* _Task requirements_
Up to and including the line with "m = MB(); m.tube([q1,(q0.x,9.9,ZC)], .008, 8);", reproduce the listing below exactly, beginning at its first line.

* _Data extract_
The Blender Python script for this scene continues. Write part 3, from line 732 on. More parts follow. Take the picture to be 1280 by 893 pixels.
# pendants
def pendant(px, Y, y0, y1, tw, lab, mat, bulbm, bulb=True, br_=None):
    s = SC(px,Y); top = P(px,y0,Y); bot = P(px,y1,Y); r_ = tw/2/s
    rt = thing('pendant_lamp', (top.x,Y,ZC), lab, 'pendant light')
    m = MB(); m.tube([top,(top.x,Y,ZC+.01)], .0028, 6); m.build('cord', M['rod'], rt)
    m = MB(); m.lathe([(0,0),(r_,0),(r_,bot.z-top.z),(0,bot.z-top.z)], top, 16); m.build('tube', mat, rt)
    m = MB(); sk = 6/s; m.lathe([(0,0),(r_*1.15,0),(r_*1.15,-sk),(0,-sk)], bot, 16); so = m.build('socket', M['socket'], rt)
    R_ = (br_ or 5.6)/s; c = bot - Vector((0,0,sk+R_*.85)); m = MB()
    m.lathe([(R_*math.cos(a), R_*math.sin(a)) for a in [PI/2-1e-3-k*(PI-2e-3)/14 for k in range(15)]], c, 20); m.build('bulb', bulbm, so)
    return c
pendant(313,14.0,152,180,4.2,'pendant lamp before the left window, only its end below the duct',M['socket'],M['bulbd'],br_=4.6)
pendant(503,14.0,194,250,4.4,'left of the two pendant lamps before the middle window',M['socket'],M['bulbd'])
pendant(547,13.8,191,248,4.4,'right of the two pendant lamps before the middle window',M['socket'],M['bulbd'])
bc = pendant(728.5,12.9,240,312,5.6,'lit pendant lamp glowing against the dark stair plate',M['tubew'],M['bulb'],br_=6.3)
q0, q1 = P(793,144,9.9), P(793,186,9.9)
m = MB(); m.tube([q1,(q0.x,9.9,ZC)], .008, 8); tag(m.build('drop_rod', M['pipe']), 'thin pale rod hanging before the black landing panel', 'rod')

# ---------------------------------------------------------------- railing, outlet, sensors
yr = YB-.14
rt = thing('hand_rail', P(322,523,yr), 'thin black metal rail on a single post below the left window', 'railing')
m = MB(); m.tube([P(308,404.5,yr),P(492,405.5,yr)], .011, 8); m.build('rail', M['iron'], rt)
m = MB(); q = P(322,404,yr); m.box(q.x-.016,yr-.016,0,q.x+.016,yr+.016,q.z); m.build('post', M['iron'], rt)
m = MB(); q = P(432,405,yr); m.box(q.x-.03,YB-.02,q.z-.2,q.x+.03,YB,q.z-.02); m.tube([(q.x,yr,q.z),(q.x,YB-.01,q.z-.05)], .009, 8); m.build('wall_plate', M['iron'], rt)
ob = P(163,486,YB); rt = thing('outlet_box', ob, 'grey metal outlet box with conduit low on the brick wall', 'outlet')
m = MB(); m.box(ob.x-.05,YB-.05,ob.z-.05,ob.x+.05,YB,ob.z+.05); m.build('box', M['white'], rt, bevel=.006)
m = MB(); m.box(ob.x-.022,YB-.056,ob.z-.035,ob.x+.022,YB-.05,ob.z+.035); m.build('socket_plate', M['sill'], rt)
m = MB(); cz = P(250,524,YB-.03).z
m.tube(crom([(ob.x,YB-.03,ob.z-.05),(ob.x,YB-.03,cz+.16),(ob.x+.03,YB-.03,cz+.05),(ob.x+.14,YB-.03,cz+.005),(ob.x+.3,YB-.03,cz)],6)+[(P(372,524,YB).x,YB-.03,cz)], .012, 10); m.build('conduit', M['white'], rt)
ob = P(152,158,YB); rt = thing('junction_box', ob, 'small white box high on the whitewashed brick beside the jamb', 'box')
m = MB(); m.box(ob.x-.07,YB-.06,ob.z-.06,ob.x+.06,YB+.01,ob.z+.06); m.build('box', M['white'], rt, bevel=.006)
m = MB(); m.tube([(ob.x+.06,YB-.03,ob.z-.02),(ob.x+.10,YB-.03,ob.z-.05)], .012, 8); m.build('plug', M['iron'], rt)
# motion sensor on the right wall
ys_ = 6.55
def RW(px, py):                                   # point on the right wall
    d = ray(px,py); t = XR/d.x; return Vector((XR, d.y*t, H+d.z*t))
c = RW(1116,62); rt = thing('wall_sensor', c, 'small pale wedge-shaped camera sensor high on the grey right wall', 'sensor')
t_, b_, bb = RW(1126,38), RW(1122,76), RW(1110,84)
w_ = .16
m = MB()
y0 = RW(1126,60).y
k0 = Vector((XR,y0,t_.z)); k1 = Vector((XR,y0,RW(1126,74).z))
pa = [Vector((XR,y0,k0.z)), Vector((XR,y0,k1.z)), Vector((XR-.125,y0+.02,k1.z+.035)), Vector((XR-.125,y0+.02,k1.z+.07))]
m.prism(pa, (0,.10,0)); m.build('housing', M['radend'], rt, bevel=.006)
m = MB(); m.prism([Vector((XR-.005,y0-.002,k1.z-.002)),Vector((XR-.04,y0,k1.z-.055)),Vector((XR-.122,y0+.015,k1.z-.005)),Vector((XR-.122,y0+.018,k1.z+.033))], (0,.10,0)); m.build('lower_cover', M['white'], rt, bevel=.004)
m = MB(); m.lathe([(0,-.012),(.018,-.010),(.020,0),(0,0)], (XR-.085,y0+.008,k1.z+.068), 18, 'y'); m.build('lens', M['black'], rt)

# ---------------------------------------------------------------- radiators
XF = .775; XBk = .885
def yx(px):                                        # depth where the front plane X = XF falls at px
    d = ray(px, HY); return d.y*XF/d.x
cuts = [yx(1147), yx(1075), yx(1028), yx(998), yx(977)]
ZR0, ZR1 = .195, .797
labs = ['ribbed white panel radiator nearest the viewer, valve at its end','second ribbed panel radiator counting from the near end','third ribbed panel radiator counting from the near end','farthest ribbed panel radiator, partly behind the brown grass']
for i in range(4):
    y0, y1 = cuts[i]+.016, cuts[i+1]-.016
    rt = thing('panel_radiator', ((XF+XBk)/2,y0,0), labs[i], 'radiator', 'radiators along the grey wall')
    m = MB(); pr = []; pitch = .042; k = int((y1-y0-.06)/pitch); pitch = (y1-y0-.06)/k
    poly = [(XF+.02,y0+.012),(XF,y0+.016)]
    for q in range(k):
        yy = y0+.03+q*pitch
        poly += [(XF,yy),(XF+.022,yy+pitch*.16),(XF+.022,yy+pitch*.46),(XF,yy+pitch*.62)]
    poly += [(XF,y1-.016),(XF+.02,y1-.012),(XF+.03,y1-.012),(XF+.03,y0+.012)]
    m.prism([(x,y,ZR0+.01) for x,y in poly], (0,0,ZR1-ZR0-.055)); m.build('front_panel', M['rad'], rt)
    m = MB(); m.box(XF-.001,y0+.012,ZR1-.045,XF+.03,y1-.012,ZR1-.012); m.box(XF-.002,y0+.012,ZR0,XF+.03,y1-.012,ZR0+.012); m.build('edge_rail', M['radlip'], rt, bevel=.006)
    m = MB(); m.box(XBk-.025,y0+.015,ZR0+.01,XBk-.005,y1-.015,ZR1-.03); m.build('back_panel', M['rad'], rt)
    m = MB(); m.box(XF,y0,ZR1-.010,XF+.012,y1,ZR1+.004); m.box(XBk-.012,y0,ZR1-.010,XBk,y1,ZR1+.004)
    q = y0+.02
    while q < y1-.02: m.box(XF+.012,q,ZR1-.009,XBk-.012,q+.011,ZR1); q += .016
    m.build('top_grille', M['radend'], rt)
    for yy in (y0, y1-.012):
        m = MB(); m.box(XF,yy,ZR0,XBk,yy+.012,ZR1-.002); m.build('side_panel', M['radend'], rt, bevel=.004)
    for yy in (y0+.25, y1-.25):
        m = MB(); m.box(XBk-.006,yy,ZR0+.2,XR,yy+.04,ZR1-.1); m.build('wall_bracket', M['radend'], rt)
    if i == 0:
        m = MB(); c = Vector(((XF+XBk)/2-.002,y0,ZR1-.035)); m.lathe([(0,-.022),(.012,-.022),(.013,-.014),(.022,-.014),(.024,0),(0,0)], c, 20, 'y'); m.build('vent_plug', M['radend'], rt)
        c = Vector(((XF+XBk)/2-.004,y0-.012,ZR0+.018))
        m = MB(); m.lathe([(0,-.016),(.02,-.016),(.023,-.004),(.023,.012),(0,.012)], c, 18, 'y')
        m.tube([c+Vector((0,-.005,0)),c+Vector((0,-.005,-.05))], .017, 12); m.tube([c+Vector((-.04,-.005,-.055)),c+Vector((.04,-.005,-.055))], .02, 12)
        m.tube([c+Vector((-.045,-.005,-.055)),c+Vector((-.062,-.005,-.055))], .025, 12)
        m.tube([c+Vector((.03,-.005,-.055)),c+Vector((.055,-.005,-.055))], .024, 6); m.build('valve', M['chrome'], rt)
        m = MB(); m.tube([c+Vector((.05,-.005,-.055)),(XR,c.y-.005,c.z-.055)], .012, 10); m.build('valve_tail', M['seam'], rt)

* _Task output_
The Blender Python script for this scene continues. Write part 3, from line 732 on. More parts follow. Take the picture to be 1280 by 893 pixels.
# pendants
def pendant(px, Y, y0, y1, tw, lab, mat, bulbm, bulb=True, br_=None):
    s = SC(px,Y); top = P(px,y0,Y); bot = P(px,y1,Y); r_ = tw/2/s
    rt = thing('pendant_lamp', (top.x,Y,ZC), lab, 'pendant light')
    m = MB(); m.tube([top,(top.x,Y,ZC+.01)], .0028, 6); m.build('cord', M['rod'], rt)
    m = MB(); m.lathe([(0,0),(r_,0),(r_,bot.z-top.z),(0,bot.z-top.z)], top, 16); m.build('tube', mat, rt)
    m = MB(); sk = 6/s; m.lathe([(0,0),(r_*1.15,0),(r_*1.15,-sk),(0,-sk)], bot, 16); so = m.build('socket', M['socket'], rt)
    R_ = (br_ or 5.6)/s; c = bot - Vector((0,0,sk+R_*.85)); m = MB()
    m.lathe([(R_*math.cos(a), R_*math.sin(a)) for a in [PI/2-1e-3-k*(PI-2e-3)/14 for k in range(15)]], c, 20); m.build('bulb', bulbm, so)
    return c
pendant(313,14.0,152,180,4.2,'pendant lamp before the left window, only its end below the duct',M['socket'],M['bulbd'],br_=4.6)
pendant(503,14.0,194,250,4.4,'left of the two pendant lamps before the middle window',M['socket'],M['bulbd'])
pendant(547,13.8,191,248,4.4,'right of the two pendant lamps before the middle window',M['socket'],M['bulbd'])
bc = pendant(728.5,12.9,240,312,5.6,'lit pendant lamp glowing against the dark stair plate',M['tubew'],M['bulb'],br_=6.3)
q0, q1 = P(793,144,9.9), P(793,186,9.9)
m = MB(); m.tube([q1,(q0.x,9.9,ZC)], .008, 8); tag(m.build('drop_rod', M['pipe']), 'thin pale rod hanging before the black landing panel', 'rod')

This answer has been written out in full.